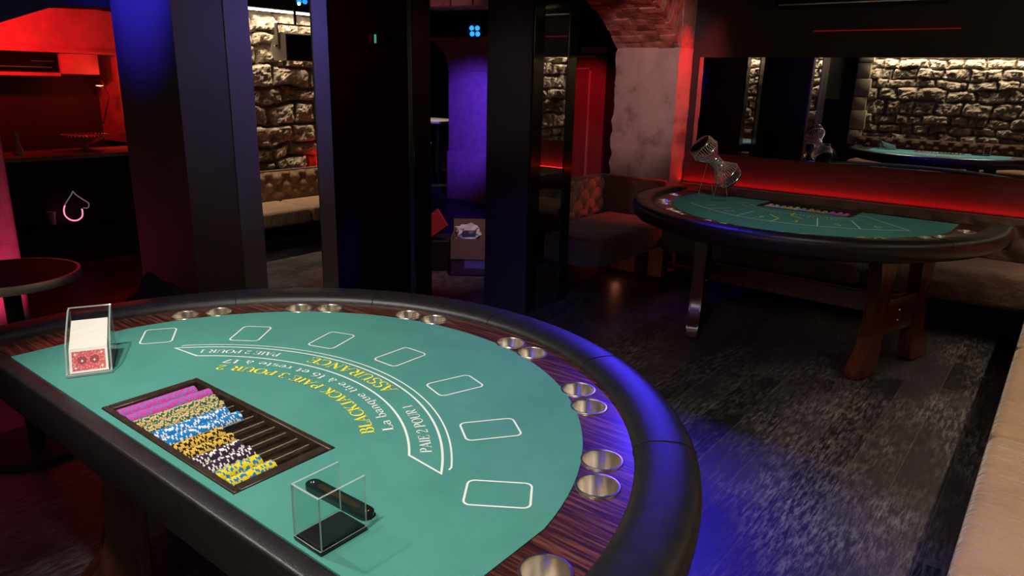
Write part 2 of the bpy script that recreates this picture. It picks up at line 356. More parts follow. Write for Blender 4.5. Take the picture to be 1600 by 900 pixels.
box('body', -.55, .55, -.09, .11, 0, .25, M['black_gloss'], t, .015); box('louvre', -.5, .5, -.10, -.088, .012, .020, M['steel'], t)

# arcade on the left: plaster pier with a brick arch
def pier():
    t = thing('plaster_pier', 'worn plaster pier with a red lit edge left of the back wall', 'pillar', (0, 0, 0))
    bm = bmesh.new(); nx, nz = 40, 84; x0, x1, zt = -3.19, -2.62, 1.80
    # front face with broken edges, side face toward the table room
    W_ = vnoise((nz + 1, nx + 1), (10, 5), 4, .55); E_ = vnoise((nz + 1, 2), (26, 1), 3)[:, 0] - .5
    g = [[None] * (nx + 1) for _ in range(nz + 1)]
    for j in range(nz + 1):
        zz = zt * j / nz; crack = .012 * math.exp(-((zz - 1.02) / .012) ** 2) + .010 * math.exp(-((zz - .60) / .012) ** 2)
        for i in range(nx + 1):
            u = i / nx; xx = x0 + (x1 - x0) * u
            if i == 0: xx += .045 * E_[j]
            if i == nx: xx += .012 * E_[j]
            g[j][i] = bm.verts.new((xx, 5.50 + .018 * (W_[j, i] - .5) + crack, zz))
    for j in range(nz):
        for i in range(nx): bm.faces.new((g[j][i], g[j][i + 1], g[j + 1][i + 1], g[j + 1][i]))
    for side in (0, nx):
        b = [bm.verts.new((g[j][side].co.x, 6.1, g[j][side].co.z)) for j in range(nz + 1)]
        for j in range(nz): bm.faces.new((g[j][side], b[j], b[j + 1], g[j + 1][side]))
    bobj('shaft', bm, M['plaster'], t, True)
    # brick arch springing toward the camera along the arcade
    R_ = 1.25; aS = math.radians(44); cy, cz = 5.5 - R_ * math.cos(aS), 1.80 - R_ * math.sin(aS)
    bmv = bmesh.new(); bmm = bmesh.new(); bms = bmesh.new()
    n = 20; rows = 4
    for k in range(n):
        a0, a1 = aS + k * 1.05 / n, aS + (k + .92) * 1.05 / n
        for q in range(rows):
            xa = x0 + (x1 - x0) * q / rows + (0 if k % 2 else -.04); xb = xa + (x1 - x0) / rows - .008
            xa, xb = max(xa, x0), min(xb, x1)
            jr = random.uniform(-.008, .008)
            dark = random.random() > .55; tgt = bmv; f0 = len(bmv.faces)
            vs = []
            for (x, r_) in ((xa, R_ + jr), (xb, R_ + jr), (xb, R_ + .3), (xa, R_ + .3)):
                vs.append([tgt.verts.new((x, cy + r_ * math.cos(a), cz + r_ * math.sin(a))) for a in (a0, a1)])
            for i in range(4): tgt.faces.new((vs[i][0], vs[i][1], vs[(i + 1) % 4][1], vs[(i + 1) % 4][0]))
            tgt.faces.new([v_[0] for v_ in vs]); tgt.faces.new([v_[1] for v_ in vs][::-1])
            if dark:
                bmv.faces.ensure_lookup_table()
                for f in bmv.faces[f0:]: f.material_index = 1
    K = 30
    for k in range(K):
        a0, a1 = aS + k * 1.05 / K, aS + (k + 1) * 1.05 / K
        vs = []
        for (x, r_) in ((x0 + .012, R_ + .012), (x1 - .012, R_ + .012), (x1 - .012, R_ + .34), (x0 + .012, R_ + .34)):
            vs.append([bmm.verts.new((x, cy + r_ * math.cos(a), cz + r_ * math.sin(a))) for a in (a0, a1)])
        for i in range(4): bmm.faces.new((vs[i][0], vs[i][1], vs[(i + 1) % 4][1], vs[(i + 1) % 4][0]))
    bms.free(); bobj('arch_bricks', bmv, None, t, mats=[M['brick'], M['brick2']]); bobj('arch_mortar', bmm, M['mortar'], t)
    box('abutment', x0, x1, 5.52, 6.1, 1.80, 2.55, M['mortar'], t)
pier()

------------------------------

EXERCISE OBJECTIVE
Leave out the pictures and give the listing above again exactly.

ANSWER
Write part 2 of the bpy script that recreates this picture. It picks up at line 356. More parts follow. Write for Blender 4.5. Take the picture to be 1600 by 900 pixels.
box('body', -.55, .55, -.09, .11, 0, .25, M['black_gloss'], t, .015); box('louvre', -.5, .5, -.10, -.088, .012, .020, M['steel'], t)

# arcade on the left: plaster pier with a brick arch
def pier():
    t = thing('plaster_pier', 'worn plaster pier with a red lit edge left of the back wall', 'pillar', (0, 0, 0))
    bm = bmesh.new(); nx, nz = 40, 84; x0, x1, zt = -3.19, -2.62, 1.80
    # front face with broken edges, side face toward the table room
    W_ = vnoise((nz + 1, nx + 1), (10, 5), 4, .55); E_ = vnoise((nz + 1, 2), (26, 1), 3)[:, 0] - .5
    g = [[None] * (nx + 1) for _ in range(nz + 1)]
    for j in range(nz + 1):
        zz = zt * j / nz; crack = .012 * math.exp(-((zz - 1.02) / .012) ** 2) + .010 * math.exp(-((zz - .60) / .012) ** 2)
        for i in range(nx + 1):
            u = i / nx; xx = x0 + (x1 - x0) * u
            if i == 0: xx += .045 * E_[j]
            if i == nx: xx += .012 * E_[j]
            g[j][i] = bm.verts.new((xx, 5.50 + .018 * (W_[j, i] - .5) + crack, zz))
    for j in range(nz):
        for i in range(nx): bm.faces.new((g[j][i], g[j][i + 1], g[j + 1][i + 1], g[j + 1][i]))
    for side in (0, nx):
        b = [bm.verts.new((g[j][side].co.x, 6.1, g[j][side].co.z)) for j in range(nz + 1)]
        for j in range(nz): bm.faces.new((g[j][side], b[j], b[j + 1], g[j + 1][side]))
    bobj('shaft', bm, M['plaster'], t, True)
    # brick arch springing toward the camera along the arcade
    R_ = 1.25; aS = math.radians(44); cy, cz = 5.5 - R_ * math.cos(aS), 1.80 - R_ * math.sin(aS)
    bmv = bmesh.new(); bmm = bmesh.new(); bms = bmesh.new()
    n = 20; rows = 4
    for k in range(n):
        a0, a1 = aS + k * 1.05 / n, aS + (k + .92) * 1.05 / n
        for q in range(rows):
            xa = x0 + (x1 - x0) * q / rows + (0 if k % 2 else -.04); xb = xa + (x1 - x0) / rows - .008
            xa, xb = max(xa, x0), min(xb, x1)
            jr = random.uniform(-.008, .008)
            dark = random.random() > .55; tgt = bmv; f0 = len(bmv.faces)
            vs = []
            for (x, r_) in ((xa, R_ + jr), (xb, R_ + jr), (xb, R_ + .3), (xa, R_ + .3)):
                vs.append([tgt.verts.new((x, cy + r_ * math.cos(a), cz + r_ * math.sin(a))) for a in (a0, a1)])
            for i in range(4): tgt.faces.new((vs[i][0], vs[i][1], vs[(i + 1) % 4][1], vs[(i + 1) % 4][0]))
            tgt.faces.new([v_[0] for v_ in vs]); tgt.faces.new([v_[1] for v_ in vs][::-1])
            if dark:
                bmv.faces.ensure_lookup_table()
                for f in bmv.faces[f0:]: f.material_index = 1
    K = 30
    for k in range(K):
        a0, a1 = aS + k * 1.05 / K, aS + (k + 1) * 1.05 / K
        vs = []
        for (x, r_) in ((x0 + .012, R_ + .012), (x1 - .012, R_ + .012), (x1 - .012, R_ + .34), (x0 + .012, R_ + .34)):
            vs.append([bmm.verts.new((x, cy + r_ * math.cos(a), cz + r_ * math.sin(a))) for a in (a0, a1)])
        for i in range(4): bmm.faces.new((vs[i][0], vs[i][1], vs[(i + 1) % 4][1], vs[(i + 1) % 4][0]))
    bms.free(); bobj('arch_bricks', bmv, None, t, mats=[M['brick'], M['brick2']]); bobj('arch_mortar', bmm, M['mortar'], t)
    box('abutment', x0, x1, 5.52, 6.1, 1.80, 2.55, M['mortar'], t)
pier()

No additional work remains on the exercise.